**** Records provided ****

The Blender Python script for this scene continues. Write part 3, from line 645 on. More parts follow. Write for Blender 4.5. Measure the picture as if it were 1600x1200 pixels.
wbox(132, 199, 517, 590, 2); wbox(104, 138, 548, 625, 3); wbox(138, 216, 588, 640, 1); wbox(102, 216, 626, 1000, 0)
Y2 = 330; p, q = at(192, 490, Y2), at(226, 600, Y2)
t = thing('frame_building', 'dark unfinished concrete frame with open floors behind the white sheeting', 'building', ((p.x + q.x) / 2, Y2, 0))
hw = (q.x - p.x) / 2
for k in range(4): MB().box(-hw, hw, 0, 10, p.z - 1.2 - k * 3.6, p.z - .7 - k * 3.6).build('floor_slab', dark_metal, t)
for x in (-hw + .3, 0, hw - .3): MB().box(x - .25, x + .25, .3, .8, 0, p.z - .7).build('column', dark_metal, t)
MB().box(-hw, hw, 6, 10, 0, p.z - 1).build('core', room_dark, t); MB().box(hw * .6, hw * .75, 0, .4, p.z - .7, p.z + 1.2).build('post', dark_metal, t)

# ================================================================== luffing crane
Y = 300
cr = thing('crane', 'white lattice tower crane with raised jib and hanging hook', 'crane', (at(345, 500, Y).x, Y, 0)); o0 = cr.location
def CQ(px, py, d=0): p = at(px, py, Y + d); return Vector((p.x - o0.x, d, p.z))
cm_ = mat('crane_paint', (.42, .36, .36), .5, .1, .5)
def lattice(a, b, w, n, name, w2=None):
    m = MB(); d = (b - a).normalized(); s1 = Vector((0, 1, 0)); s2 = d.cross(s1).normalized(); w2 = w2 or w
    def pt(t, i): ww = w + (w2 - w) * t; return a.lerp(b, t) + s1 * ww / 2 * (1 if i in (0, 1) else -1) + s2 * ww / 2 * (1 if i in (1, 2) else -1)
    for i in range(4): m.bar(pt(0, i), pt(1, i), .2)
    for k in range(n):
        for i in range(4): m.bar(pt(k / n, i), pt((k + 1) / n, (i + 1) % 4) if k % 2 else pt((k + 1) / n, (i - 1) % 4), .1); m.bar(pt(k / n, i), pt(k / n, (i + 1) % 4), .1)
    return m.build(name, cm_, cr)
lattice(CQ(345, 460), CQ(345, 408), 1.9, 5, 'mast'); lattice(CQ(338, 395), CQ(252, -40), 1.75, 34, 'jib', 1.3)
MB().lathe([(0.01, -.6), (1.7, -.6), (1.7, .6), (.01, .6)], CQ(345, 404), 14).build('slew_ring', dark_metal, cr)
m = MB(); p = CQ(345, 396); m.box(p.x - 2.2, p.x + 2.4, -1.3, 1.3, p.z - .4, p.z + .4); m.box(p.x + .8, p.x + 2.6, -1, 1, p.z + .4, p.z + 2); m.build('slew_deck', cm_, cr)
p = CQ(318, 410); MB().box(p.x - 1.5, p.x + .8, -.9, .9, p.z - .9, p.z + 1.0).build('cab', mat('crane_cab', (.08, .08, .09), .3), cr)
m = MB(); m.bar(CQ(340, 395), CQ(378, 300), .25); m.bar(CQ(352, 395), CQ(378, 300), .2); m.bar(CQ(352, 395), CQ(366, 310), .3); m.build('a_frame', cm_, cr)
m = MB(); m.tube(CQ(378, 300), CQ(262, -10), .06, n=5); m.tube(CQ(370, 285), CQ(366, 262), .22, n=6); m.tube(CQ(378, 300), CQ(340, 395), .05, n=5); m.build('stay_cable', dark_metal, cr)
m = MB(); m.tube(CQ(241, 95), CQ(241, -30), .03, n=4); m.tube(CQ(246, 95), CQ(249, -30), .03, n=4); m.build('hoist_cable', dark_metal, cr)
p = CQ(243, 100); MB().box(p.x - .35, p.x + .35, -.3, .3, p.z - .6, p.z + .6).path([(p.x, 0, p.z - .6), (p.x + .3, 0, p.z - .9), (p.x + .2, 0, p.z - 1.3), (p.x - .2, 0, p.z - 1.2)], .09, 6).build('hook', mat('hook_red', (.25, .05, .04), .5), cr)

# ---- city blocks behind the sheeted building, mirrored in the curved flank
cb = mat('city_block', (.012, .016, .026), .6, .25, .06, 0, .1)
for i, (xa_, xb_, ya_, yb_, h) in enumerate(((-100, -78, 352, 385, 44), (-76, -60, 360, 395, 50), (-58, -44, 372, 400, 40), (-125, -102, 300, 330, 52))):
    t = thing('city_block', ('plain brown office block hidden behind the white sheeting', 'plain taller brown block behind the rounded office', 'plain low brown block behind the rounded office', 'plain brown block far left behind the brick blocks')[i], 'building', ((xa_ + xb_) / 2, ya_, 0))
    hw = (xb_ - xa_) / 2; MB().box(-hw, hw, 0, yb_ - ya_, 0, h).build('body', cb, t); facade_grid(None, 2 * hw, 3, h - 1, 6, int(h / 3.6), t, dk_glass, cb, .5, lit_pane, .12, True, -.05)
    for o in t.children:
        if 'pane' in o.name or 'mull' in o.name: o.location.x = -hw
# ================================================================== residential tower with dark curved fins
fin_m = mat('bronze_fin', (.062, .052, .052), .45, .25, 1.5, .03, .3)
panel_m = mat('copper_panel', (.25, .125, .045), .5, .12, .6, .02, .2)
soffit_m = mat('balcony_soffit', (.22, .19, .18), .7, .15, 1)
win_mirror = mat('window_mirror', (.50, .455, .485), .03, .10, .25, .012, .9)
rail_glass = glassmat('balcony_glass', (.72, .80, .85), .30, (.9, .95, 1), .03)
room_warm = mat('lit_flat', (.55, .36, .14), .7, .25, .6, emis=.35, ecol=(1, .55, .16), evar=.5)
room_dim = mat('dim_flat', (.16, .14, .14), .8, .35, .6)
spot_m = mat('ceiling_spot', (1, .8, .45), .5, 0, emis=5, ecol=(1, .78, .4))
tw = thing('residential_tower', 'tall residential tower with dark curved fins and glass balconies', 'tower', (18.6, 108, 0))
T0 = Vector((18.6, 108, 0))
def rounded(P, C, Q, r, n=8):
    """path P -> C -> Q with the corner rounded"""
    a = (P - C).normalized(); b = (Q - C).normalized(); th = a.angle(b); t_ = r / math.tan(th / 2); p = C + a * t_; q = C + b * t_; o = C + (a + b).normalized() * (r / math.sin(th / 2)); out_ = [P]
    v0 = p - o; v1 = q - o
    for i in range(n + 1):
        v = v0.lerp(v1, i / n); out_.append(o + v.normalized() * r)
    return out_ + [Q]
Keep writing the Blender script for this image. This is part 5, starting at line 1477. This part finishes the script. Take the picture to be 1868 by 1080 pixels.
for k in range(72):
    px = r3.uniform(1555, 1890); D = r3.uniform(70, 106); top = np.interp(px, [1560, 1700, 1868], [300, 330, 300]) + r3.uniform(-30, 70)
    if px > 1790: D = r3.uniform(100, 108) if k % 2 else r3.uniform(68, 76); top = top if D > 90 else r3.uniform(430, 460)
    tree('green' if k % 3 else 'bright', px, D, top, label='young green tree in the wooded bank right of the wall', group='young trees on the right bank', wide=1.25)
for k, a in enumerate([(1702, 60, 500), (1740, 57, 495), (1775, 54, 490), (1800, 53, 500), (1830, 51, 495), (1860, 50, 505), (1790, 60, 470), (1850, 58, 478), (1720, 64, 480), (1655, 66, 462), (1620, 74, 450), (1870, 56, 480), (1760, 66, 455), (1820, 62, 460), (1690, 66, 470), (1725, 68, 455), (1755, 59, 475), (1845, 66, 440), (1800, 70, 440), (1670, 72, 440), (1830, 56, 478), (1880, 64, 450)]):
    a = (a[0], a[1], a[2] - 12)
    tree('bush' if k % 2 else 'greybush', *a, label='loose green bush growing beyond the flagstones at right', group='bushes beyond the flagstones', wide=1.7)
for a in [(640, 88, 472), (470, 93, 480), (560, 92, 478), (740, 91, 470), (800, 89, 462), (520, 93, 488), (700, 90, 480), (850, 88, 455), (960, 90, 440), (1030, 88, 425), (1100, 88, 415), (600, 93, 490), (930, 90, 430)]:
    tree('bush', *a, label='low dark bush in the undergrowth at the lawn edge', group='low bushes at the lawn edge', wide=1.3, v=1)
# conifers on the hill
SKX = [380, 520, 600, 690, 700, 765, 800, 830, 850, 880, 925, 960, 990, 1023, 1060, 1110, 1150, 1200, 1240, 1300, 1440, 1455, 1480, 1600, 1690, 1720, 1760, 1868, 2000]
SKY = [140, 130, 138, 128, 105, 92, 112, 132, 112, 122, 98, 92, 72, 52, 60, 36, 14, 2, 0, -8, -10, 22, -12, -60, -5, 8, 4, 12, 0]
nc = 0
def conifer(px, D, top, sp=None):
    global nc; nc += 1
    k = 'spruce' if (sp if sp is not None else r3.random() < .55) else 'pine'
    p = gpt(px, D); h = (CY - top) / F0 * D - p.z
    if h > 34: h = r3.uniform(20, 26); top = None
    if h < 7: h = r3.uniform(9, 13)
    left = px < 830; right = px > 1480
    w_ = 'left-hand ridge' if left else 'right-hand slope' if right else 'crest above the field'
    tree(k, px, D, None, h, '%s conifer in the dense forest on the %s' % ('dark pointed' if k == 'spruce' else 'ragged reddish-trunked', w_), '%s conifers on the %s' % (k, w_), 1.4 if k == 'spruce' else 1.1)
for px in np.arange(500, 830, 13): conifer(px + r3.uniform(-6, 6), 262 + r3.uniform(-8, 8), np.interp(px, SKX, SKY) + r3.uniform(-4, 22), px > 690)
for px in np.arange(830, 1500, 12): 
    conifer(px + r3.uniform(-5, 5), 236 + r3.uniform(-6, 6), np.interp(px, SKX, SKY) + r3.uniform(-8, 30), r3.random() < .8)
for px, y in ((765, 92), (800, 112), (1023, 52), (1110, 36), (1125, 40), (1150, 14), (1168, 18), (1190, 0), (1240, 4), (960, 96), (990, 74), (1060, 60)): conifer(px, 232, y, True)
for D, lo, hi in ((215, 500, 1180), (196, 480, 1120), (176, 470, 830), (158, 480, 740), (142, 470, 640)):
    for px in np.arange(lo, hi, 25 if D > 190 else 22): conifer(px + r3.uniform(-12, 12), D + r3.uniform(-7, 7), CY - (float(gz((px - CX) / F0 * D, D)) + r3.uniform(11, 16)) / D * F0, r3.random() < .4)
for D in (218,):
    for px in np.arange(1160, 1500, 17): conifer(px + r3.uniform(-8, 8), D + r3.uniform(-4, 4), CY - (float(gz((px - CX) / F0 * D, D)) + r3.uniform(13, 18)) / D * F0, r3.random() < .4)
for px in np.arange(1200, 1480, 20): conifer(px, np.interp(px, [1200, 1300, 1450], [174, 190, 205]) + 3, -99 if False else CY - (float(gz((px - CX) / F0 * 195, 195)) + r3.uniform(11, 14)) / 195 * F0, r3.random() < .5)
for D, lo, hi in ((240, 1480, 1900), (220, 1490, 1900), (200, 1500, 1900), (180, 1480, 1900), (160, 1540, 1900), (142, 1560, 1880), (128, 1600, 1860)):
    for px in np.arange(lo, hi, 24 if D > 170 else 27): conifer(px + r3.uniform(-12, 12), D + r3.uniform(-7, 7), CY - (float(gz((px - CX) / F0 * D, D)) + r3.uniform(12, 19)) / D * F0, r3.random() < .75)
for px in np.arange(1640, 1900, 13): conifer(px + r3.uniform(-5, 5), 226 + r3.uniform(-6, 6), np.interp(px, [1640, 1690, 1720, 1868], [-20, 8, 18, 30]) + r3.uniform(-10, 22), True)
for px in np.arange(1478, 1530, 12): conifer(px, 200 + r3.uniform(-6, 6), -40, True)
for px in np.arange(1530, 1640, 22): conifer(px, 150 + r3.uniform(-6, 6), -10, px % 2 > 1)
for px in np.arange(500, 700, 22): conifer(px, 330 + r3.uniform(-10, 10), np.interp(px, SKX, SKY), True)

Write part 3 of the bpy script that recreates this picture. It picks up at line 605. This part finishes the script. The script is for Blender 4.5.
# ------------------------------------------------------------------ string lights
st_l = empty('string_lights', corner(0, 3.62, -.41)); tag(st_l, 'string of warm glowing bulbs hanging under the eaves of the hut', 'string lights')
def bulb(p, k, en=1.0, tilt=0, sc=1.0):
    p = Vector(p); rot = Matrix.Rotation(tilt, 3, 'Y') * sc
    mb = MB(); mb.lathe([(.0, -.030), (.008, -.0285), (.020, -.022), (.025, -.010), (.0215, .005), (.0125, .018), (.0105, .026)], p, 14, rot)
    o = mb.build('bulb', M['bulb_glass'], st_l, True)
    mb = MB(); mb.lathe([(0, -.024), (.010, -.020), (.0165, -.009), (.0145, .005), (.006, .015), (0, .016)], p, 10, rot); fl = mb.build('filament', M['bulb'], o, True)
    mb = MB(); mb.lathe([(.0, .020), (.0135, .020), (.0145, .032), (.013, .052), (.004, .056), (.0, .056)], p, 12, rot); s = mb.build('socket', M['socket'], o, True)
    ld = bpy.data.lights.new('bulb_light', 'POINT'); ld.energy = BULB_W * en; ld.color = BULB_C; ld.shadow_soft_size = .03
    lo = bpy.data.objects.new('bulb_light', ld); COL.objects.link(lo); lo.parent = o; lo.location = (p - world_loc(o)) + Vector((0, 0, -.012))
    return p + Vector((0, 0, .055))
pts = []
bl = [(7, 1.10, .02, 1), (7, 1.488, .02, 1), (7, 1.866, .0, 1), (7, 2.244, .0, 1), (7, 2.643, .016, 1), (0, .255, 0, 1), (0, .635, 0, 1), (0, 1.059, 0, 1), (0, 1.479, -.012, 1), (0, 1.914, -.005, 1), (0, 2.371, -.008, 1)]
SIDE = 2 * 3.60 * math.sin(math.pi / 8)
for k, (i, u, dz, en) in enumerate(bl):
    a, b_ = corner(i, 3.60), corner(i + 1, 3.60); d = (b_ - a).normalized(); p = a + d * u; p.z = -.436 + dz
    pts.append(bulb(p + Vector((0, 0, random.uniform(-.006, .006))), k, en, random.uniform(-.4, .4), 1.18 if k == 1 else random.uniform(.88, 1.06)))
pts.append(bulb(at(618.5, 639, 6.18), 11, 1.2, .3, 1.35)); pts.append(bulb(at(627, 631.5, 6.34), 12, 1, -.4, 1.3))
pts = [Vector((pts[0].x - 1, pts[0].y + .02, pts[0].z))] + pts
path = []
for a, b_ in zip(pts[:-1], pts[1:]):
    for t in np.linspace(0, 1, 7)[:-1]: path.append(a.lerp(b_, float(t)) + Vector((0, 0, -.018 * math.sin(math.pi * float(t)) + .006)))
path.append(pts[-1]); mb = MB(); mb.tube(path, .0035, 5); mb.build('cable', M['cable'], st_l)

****

§ Problem statement
The lines from the start of the entries above through the line containing "MB().box(-hw, hw, 6, 10, 0, p.z" are the ones to return, please; copy them exactly and include both ends.

§ Solution below
The Blender Python script for this scene continues. Write part 3, from line 645 on. More parts follow. Write for Blender 4.5. Measure the picture as if it were 1600x1200 pixels.
wbox(132, 199, 517, 590, 2); wbox(104, 138, 548, 625, 3); wbox(138, 216, 588, 640, 1); wbox(102, 216, 626, 1000, 0)
Y2 = 330; p, q = at(192, 490, Y2), at(226, 600, Y2)
t = thing('frame_building', 'dark unfinished concrete frame with open floors behind the white sheeting', 'building', ((p.x + q.x) / 2, Y2, 0))
hw = (q.x - p.x) / 2
for k in range(4): MB().box(-hw, hw, 0, 10, p.z - 1.2 - k * 3.6, p.z - .7 - k * 3.6).build('floor_slab', dark_metal, t)
for x in (-hw + .3, 0, hw - .3): MB().box(x - .25, x + .25, .3, .8, 0, p.z - .7).build('column', dark_metal, t)
MB().box(-hw, hw, 6, 10, 0, p.z - 1).build('core', room_dark, t); MB().box(hw * .6, hw * .75, 0, .4, p.z - .7, p.z + 1.2).build('post', dark_metal, t)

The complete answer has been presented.